Three huge challenges face Helen Clark in this second term. They are challenges which dwarf her achievements in the first.
These past two and a-half years she has eased the pain of revolution. The 1990s are now definitely behind us. Even though it was the 1980s-90s policies that halted the economic slide, most people feel relieved.
But the election result forcefully states that she must now turn her mind, her energies and her authority to other things.
First, she must master MMP. The election was called in the hope of a majority on patently flimsy excuses. The electorate rumbled her. She has 41 per cent. That is a modest score for a leading government party. Along with her allowable elation, she might sensibly feel chastened.
Her preference is for minority single-party government which in effect she has with Jim Anderton and Matt Robson onside. But that requires careful collaboration with the Greens and United Future. Those two parties are at the outer ends of any grouping you could call Labour-based.
But that is the point of MMP. Under FPP a party could, as National did, command the centre from its base a little to one side of centre. Under MMP command of the centre requires the major party to lock in to a long-term working arrangement a party that straddles or is on the other side of the divide.
Peter Dunne has given Clark that opportunity. His party is mostly to the right of the divide, particularly on moral issues. That is difficult for Clark’s left wing to live with.
How she manages that, or not, will be worthy of a case study by politicial scientists. If she pulls it off, she might set up Labour for a long period of office, just as National did under FPP after 1949.
The second challenge comes from those who flocked to Winston Peters.
Labour people habitually think of society in terms of income levels and social conditions. Labour lines up with the less well off.
But there is another dimension that drives votes: how people feel about their circumstances and the state of society around them.
That is not just about income. It is also about their personal security and the security of their culture. Both are under assault.
Liberals such as Helen Clark celebrate cultural diversity, recognise responsibility for the lingering damage of colonisation and see criminals as often victims themselves.
But, judging by Saturday, at least 10 per cent of voters see cultural fragmentation, favouritism to select Maori and criminals as solely bad. They fear the society they knew has gone or is under attack. Few are fascists or Archie Bunkers; most are decent folk. Their fears, concerns and hopes are legitimate.
A Prime Minister who wants political stability needs to recognise the genuineness of those fears, concerns and hopes.

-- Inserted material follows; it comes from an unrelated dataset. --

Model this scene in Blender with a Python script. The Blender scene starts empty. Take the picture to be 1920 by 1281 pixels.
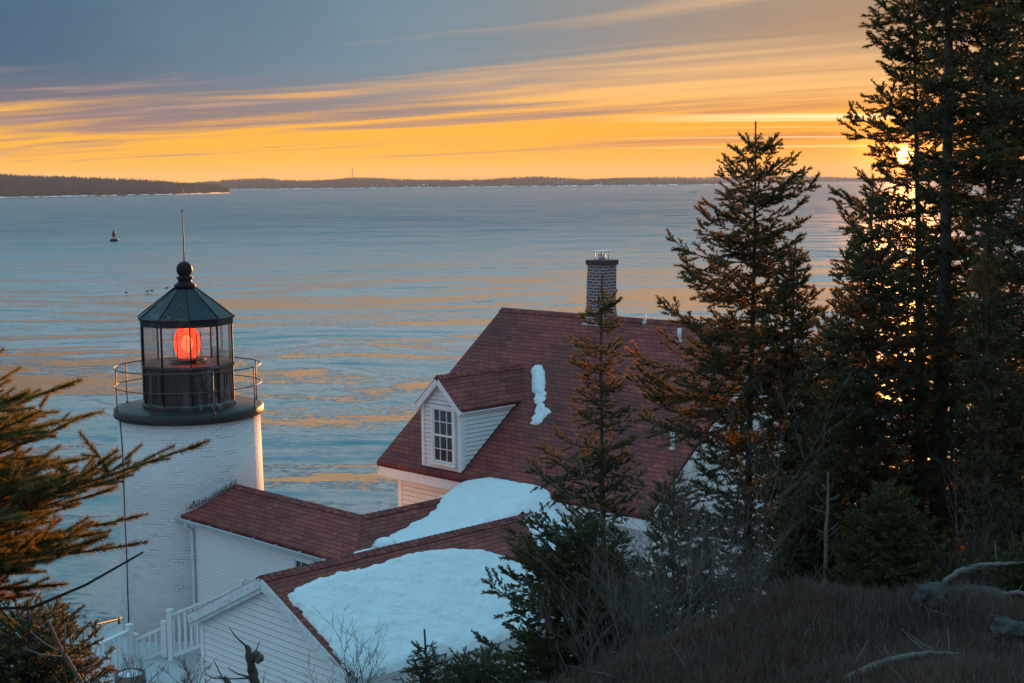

A Prime Minister with pretensions to long-term rule by her party needs to find a way to turn such recognition into inclusive policy.
As long as she fails to do that Peters will drive up the fears and so will ACT, judging by the crime and Treaty focuses of its election campaign. National will be tugged that way too, especially without Hekia Parata to raise cain.
Dunne, having merged with two ethnic minority parties in the late 1990s and sporting an Indian woman in his crew, offers Clark a way forward. She would be undermining her own attempt at a broad-based government if she listened to her left wing (and her left-beating heart) rather than Dunne.
Clark’s third challenge is to lift economic growth. She faces an immediate slowdown which might prompt voters later this year to see her midyear election as a cynical manoeuvre while the going was still good. (And, ironically, in November growing economic fear might have driven voters to her safe haven.)
She might face a lot worse if American consumers clam up as their life savings dwindle on the stock market. But even if not, she must demonstrate by the end of this term she has policies that are making a difference. And she must do that in harness with the Greens who think the sort of consumer-respondent growth most people want is unclean.
That list is a big job sheet for a second term. She cruised the first term with skill that at times was as good as the best of Prime Ministers. The cruising has just stopped.